▶ [DIRECTIVE]:
Identify all lines of the data containing the string "None" and copy them.

▶ [SOURCE EXCERPT]:
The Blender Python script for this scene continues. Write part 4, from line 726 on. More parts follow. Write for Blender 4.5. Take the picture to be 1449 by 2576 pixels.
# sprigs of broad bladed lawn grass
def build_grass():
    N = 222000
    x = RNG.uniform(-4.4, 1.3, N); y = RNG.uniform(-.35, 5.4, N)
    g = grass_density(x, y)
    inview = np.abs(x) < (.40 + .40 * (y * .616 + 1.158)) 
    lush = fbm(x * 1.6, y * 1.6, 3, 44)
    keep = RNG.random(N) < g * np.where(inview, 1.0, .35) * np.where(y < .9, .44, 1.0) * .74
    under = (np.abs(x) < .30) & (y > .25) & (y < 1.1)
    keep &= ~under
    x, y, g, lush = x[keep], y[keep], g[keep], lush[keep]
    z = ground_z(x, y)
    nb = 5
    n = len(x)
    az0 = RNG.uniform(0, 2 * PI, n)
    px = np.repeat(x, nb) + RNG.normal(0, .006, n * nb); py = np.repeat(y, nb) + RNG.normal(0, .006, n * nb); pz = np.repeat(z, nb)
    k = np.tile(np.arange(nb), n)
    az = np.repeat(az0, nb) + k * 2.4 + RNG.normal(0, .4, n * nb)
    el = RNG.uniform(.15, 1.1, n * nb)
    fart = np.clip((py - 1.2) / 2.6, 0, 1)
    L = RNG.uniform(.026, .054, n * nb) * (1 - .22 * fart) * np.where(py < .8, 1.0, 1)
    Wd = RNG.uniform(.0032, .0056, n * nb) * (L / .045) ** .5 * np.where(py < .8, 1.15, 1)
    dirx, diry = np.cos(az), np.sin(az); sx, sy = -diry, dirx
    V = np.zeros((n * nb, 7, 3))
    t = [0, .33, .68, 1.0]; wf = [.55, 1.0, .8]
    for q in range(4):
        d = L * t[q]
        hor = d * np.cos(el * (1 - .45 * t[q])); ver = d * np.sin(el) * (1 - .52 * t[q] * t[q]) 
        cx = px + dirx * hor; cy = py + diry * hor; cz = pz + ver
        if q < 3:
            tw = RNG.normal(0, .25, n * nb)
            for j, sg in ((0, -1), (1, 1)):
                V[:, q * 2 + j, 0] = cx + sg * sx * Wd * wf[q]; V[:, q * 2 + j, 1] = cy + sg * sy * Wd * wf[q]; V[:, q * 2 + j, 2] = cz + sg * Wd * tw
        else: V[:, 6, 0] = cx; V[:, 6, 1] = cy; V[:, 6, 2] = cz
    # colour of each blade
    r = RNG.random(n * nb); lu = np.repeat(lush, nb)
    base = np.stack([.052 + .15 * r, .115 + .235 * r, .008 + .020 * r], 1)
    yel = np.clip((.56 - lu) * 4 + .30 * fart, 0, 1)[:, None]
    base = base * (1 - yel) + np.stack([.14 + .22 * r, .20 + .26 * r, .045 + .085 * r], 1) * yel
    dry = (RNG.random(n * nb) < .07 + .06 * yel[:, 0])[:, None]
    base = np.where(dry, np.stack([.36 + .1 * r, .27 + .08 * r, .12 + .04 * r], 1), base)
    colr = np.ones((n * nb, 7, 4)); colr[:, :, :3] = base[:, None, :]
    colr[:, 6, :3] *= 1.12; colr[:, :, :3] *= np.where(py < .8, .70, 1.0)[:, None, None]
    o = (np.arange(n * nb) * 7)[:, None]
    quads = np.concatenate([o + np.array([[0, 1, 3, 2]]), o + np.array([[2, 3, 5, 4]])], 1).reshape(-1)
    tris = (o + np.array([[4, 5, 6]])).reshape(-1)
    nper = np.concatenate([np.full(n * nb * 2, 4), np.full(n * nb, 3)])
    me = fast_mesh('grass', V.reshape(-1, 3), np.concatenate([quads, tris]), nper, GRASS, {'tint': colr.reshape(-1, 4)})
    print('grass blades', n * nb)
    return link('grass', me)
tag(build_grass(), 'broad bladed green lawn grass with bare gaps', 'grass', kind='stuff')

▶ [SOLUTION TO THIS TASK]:
    yel = np.clip((.56 - lu) * 4 + .30 * fart, 0, 1)[:, None]
    dry = (RNG.random(n * nb) < .07 + .06 * yel[:, 0])[:, None]
    colr = np.ones((n * nb, 7, 4)); colr[:, :, :3] = base[:, None, :]
    colr[:, 6, :3] *= 1.12; colr[:, :, :3] *= np.where(py < .8, .70, 1.0)[:, None, None]
    o = (np.arange(n * nb) * 7)[:, None]